▶ Your goal: Output, word for word, every line from the start of the listing down to and including the line that contains "tag(fr.build('fringe', M['fringe'], bl, True), 'tan"; include nothing else.

▶ Data extract:
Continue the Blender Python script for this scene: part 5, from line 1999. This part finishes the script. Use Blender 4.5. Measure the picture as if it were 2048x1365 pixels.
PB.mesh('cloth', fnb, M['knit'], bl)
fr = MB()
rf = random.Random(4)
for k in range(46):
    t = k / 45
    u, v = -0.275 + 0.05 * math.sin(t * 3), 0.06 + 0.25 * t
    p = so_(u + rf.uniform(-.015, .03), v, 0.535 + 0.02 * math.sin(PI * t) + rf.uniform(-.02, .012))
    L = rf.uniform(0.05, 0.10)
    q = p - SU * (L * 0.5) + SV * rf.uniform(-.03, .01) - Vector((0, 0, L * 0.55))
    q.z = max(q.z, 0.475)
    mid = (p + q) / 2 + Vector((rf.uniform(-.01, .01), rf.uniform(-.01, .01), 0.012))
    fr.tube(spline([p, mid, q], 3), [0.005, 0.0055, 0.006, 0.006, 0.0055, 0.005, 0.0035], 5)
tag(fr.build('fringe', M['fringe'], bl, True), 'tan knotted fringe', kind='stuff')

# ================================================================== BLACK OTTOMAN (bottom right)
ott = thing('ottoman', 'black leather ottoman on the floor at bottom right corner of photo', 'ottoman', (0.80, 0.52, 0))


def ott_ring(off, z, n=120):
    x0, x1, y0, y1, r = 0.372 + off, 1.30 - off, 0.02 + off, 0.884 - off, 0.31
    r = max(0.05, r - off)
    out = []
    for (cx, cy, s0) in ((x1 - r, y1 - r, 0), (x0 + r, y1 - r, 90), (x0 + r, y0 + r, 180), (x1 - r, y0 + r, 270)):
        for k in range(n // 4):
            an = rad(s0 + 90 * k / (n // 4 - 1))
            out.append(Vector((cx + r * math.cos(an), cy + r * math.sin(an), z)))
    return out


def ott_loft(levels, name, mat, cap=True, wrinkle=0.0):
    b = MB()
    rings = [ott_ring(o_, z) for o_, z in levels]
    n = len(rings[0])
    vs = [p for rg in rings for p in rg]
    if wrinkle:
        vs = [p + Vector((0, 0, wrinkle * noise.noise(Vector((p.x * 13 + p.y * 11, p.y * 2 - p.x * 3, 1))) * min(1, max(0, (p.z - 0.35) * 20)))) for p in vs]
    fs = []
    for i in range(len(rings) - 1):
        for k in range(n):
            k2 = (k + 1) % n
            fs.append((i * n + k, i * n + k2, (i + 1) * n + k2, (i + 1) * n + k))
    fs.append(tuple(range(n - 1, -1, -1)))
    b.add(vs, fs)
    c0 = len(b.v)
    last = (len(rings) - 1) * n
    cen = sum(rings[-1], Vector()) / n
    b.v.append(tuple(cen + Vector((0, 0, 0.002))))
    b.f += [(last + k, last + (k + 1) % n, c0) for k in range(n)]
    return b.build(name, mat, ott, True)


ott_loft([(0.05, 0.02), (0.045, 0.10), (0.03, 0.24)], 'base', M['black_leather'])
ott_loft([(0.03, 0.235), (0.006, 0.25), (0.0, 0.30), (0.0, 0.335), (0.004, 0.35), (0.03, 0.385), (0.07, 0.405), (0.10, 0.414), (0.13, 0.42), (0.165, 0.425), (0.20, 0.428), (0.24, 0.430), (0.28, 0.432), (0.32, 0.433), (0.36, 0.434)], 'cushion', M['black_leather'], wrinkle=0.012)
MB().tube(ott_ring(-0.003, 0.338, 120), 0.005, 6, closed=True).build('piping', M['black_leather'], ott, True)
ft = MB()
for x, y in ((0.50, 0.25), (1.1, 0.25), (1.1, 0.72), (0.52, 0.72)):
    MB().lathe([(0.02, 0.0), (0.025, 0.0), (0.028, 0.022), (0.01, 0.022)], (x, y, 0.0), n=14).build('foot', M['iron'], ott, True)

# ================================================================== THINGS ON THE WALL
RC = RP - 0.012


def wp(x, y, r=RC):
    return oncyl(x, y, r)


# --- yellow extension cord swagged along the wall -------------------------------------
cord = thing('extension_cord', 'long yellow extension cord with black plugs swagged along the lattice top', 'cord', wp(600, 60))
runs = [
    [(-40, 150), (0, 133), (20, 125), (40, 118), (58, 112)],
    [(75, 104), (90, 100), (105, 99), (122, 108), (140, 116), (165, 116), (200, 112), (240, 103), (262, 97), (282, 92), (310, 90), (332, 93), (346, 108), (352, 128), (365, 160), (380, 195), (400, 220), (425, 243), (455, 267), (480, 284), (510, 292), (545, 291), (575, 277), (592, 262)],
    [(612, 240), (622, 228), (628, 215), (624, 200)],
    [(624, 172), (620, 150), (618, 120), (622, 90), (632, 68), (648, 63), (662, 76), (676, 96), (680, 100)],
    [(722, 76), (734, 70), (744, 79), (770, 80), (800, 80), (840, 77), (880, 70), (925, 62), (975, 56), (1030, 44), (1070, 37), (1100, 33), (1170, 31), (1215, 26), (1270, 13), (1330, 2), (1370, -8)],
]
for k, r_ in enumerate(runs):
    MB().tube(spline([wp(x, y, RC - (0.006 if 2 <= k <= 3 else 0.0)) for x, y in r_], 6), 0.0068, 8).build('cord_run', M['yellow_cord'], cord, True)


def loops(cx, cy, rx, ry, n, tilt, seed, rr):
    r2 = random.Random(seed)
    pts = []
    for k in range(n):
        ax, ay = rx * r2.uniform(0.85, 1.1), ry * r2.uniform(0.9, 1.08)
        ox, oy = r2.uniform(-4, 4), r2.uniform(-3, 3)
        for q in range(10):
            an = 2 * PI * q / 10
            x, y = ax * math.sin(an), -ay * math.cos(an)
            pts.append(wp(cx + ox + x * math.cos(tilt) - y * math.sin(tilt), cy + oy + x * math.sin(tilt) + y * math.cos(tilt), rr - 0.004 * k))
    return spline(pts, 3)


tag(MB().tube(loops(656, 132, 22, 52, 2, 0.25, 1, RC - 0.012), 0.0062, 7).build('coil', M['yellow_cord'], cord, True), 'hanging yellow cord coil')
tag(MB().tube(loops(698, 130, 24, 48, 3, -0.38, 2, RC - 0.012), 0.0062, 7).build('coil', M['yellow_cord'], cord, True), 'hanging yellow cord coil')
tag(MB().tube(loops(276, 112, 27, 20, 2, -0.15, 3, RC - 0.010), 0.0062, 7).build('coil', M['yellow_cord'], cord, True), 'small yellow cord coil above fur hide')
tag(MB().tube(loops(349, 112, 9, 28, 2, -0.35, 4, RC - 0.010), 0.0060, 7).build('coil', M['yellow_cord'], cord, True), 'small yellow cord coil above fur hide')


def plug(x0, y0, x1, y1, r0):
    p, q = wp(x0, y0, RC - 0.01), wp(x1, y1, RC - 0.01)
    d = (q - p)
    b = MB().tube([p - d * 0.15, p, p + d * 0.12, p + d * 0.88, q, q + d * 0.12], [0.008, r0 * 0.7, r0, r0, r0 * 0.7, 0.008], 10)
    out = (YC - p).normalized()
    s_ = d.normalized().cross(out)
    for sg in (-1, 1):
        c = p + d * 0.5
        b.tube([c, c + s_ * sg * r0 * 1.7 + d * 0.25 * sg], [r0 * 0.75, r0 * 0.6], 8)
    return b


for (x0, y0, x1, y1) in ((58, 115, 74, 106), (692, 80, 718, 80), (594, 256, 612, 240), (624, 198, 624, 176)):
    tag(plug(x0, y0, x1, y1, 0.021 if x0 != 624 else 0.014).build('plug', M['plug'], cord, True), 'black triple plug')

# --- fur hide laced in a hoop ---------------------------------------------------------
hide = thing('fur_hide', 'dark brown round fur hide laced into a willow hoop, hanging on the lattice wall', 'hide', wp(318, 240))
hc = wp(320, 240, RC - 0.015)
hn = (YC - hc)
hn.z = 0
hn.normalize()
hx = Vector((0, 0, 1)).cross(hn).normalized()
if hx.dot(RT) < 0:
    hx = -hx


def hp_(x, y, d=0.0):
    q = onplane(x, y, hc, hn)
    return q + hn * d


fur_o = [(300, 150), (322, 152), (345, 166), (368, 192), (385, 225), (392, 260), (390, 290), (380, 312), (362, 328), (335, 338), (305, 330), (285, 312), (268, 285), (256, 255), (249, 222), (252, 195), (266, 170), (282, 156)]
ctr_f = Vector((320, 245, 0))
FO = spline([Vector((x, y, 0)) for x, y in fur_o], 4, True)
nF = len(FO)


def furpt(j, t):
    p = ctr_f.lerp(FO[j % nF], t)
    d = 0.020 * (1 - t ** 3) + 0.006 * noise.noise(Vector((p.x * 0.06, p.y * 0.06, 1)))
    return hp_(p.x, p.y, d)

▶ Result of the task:
Continue the Blender Python script for this scene: part 5, from line 1999. This part finishes the script. Use Blender 4.5. Measure the picture as if it were 2048x1365 pixels.
PB.mesh('cloth', fnb, M['knit'], bl)
fr = MB()
rf = random.Random(4)
for k in range(46):
    t = k / 45
    u, v = -0.275 + 0.05 * math.sin(t * 3), 0.06 + 0.25 * t
    p = so_(u + rf.uniform(-.015, .03), v, 0.535 + 0.02 * math.sin(PI * t) + rf.uniform(-.02, .012))
    L = rf.uniform(0.05, 0.10)
    q = p - SU * (L * 0.5) + SV * rf.uniform(-.03, .01) - Vector((0, 0, L * 0.55))
    q.z = max(q.z, 0.475)
    mid = (p + q) / 2 + Vector((rf.uniform(-.01, .01), rf.uniform(-.01, .01), 0.012))
    fr.tube(spline([p, mid, q], 3), [0.005, 0.0055, 0.006, 0.006, 0.0055, 0.005, 0.0035], 5)
tag(fr.build('fringe', M['fringe'], bl, True), 'tan knotted fringe', kind='stuff')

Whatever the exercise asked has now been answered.